In Personal Finance, Inc. v. Simms, 148 So.2d 176 (1st Cir. 1962) the plaintiff garnished the wages of both Mr. and Mrs. Simms. Mrs. Simms filed a petition for damages for wrongful garnishment on the grounds that the debt was community, and that she was not personally liable. The Finance Company then released the garnishment of Mrs. Simms’ wages. The court held:

It is difficult for us to perceive how this circumstance may be considered in mitigation of the wrongful garnishment of plaintiff’s wages when it also appears that, for several months thereafter, defendant failed to return the money wrongfully obtained. As correctly pointed out by able counsel for (Mrs. Simms), voluntary release of property seized does not exonerate the seizing creditor from liability for the wrongful seizure thereof. First Nat. Bank Bldg. Co., Limited v. Dickson & Denny, 202 La. 970, 13 So.2d 283.

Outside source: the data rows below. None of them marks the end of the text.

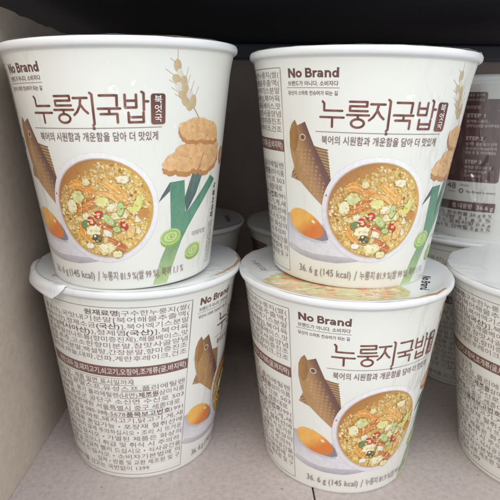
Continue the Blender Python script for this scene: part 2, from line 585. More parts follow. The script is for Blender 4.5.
def art_wheat(body):
    a = Art()
    a.stroke([(31.0, 80.5), (33.5, 75.0), (35.9, 70.5), (39.6, 65.4)], .42, P(188, 164, 122), False)
    gold, pale = P(210, 188, 144), P(232, 226, 212)
    gr = [(29.4, 84.0, 1.35, 2.2, 8, gold), (30.5, 81.2, 1.1, 1.9, 20, pale), (29.2, 79.6, 1.35, 1.7, 55, gold), (32.0, 78.9, 1.3, 1.9, 5, gold),
          (30.3, 76.8, 1.2, 1.8, 40, pale), (32.6, 76.3, 1.35, 1.9, 10, gold), (31.6, 73.9, 1.4, 1.8, 50, gold), (34.6, 74.2, 1.2, 2.0, 2, pale),
          (33.0, 71.6, 1.5, 1.9, 42, gold), (36.2, 71.6, 1.4, 2.6, 0, gold), (34.6, 69.8, 1.3, 1.6, 30, gold)]
    for x, y, rx, ry, rot, c in gr:
        a.ellipse(x, y, rx, ry, lambda X, Y, c=c, x=x: mixc(c, tuple(v * .8 for v in c), .5 + (X - x) * .3), rot, 14, cell=1.0)
    for x0, y0, x1, y1 in ((29.4, 85.5, 29.1, 89.2), (28.6, 85, 26.7, 86.4), (28.4, 80.6, 25.2, 82.8), (29.5, 77.6, 26.4, 79.2), (30.6, 74.6, 27.4, 76.6), (32, 72.4, 28.6, 74.4),
                           (32.8, 80.2, 33.4, 83.6), (33.4, 77.6, 34.4, 81), (35, 75.4, 36.2, 79), (36.8, 73.4, 38.4, 77)):
        a.stroke([(x0, y0), (x1, y1)], .16, P(204, 184, 142), False)
    return a.build('wheat_picture', M['drawn'], body)

def art_crust(body):
    rng = random.Random(8)
    a = Art()
    n1 = [(30.5, 62.3), (31.1, 64.3), (34.5, 64.7), (37.9, 65.9), (41.9, 65.3), (46.7, 64.5), (50.4, 63.0), (52.1, 59.4), (53.3, 57.6), (50.1, 56.1), (42.7, 57.3), (38.6, 57.0), (34.2, 58.0), (32.0, 59.4), (30.9, 60.5)]
    n3 = [(38.2, 49.8), (39.0, 53.6), (41.0, 56.2), (44.5, 57.2), (48.5, 56.2), (52.4, 56.9), (55.0, 54.7), (55.8, 50.1), (53.4, 46.7), (50.6, 46.6), (47.8, 45.0), (43.6, 44.9), (41.2, 46.2), (39.2, 46.6)]
    n2 = [(24.1, 49.1), (25.1, 50.7), (27.0, 52.4), (29.0, 53.2), (30.5, 55.5), (33.7, 56.7), (38.7, 56.3), (42.4, 56.6), (43.6, 53.8), (42.4, 50.6), (41.6, 47.6), (39.8, 45.6), (38.1, 46.3), (35.6, 45.6), (32.6, 45.4), (29.7, 46.6), (26.6, 46.4), (24.6, 47.8)]
    def rough(pts, k):
        out = []
        for i in range(len(pts)):
            p, q = pts[i], pts[(i + 1) % len(pts)]
            for t in (0, .33, .66):
                out.append((p[0] + (q[0] - p[0]) * t + rng.uniform(-k, k), p[1] + (q[1] - p[1]) * t + rng.uniform(-k, k)))
        return out
    for pts, dy in ((n3, 1.9), (n2, 1.9), (n1, 1.5)):
        a.step = .012
        r = rough(pts, .38)
        a.poly([(x * 1.0, y - dy) for x, y in r], P(192, 136, 82), 1.0)
        a.poly(r, lambda x, y: mixc(P(236, 194, 140), P(222, 170, 112), .5 + 1.0 * noise.noise((x * .45, y * .45, 2.0))), .6)
        cx = sum(p[0] for p in pts) / len(pts); cy = sum(p[1] for p in pts) / len(pts)
        a.step = .0006
        for _ in range(70):
            p = rng.choice(pts); t = rng.uniform(.05, .9)
            x, y = cx + (p[0] - cx) * t, cy + (p[1] - cy) * t
            a.soft(x, y, rng.uniform(.3, .9), rng.uniform(.25, .55), mixc(P(242, 206, 156), P(206, 150, 94), rng.random()), P(228, 182, 126), rng.uniform(0, 180), 8, .2, rng, .4, .85)
    r = rough([(57.5, 51.5), (59.5, 53.5), (62, 53), (62.5, 48), (60, 46.5), (58.2, 48.5)], .2)
    a.poly([(x, y - 1) for x, y in r], P(176, 116, 74)); a.poly(r, P(216, 164, 116))
    return a.build('rice_crust_picture', M['drawn'], body)

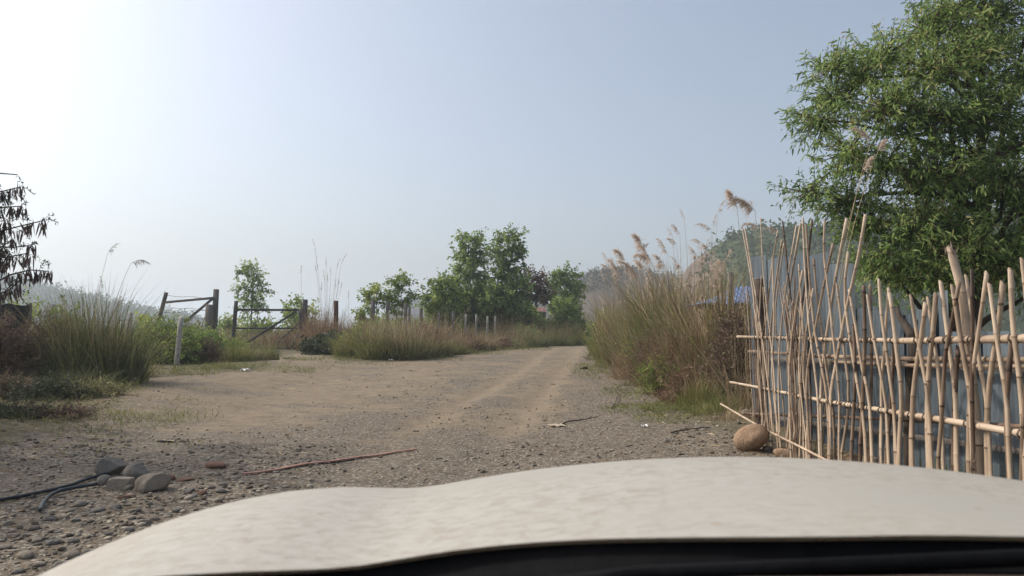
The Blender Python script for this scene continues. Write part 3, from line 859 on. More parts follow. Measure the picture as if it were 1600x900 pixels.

We agree with the rule as quoted above from Personal Finance, Inc. v. Simms. Equity strongly supports the application of the rule in the present case. It would be grossly unfair to allow General Electric to force Smigura to move from his home and then, after five months, say to him in effect: “We are sorry we seized your home by mistake. You can return now.”

General Electric also argues the trial judge erred (1) in not finding the note delinquent, (2) in allowing Smigura credit for payments made by the endorser on the note and (3) in not finding certain late payment charges were due. These factual findings were made by the trial judge after hearing evidence by both parties. We have reviewed the record and find no manifest error.

The next argument by General Electric is that damages cannot be awarded to Smigura because the temporary restraining order and the preliminary injunction should not have been issued without bond. LSA-C.C.P. Article 2753(2) expressly provides that no bond is required where the enforcement of the debt secured by the mortgage is premature because the time allowed for payment has not expired. Thus, no bond was required in the present case.

General Electric’s final contention is that the amount of the general damages was not proved. Although defendant Smi-gura did not testify, his wife testified at length as to the extent of the expense, inconvenience and mental anguish caused by the wrongful seizure of their mobile home. The seizure was on June 21, 1978. On that date, defendant and his family had to move their furniture and other belongings to another dwelling. They had to pay additional utility costs, additional rent and storage costs. Their mobile home was taken to a storage place in Marksville where it remained until about August 11, 1978, a total of about 50 days during which Smigu-ra and his family were dispossessed of their home by reason of the unlawful seizure. Under the circumstances, we find the award of $2,000 in general damages was clearly within the much discretion of the trial judge.

For the reasons assigned, the judgment appealed is affirmed. All costs of this appeal are assessed against the plaintiff-appellant, General Electric Credit Corporation.

AFFIRMED.






Dissenting Opinion

GUIDRY, J.,

dissents, being of the opinion that although it may be said the plaintiff voluntarily released the seizure of defendant’s property, thus far defendant has made but a prima facie showing that the seizure was wrongful. Plaintiff is entitled to a full hearing on this issue and should not be cast for damages absent such showing.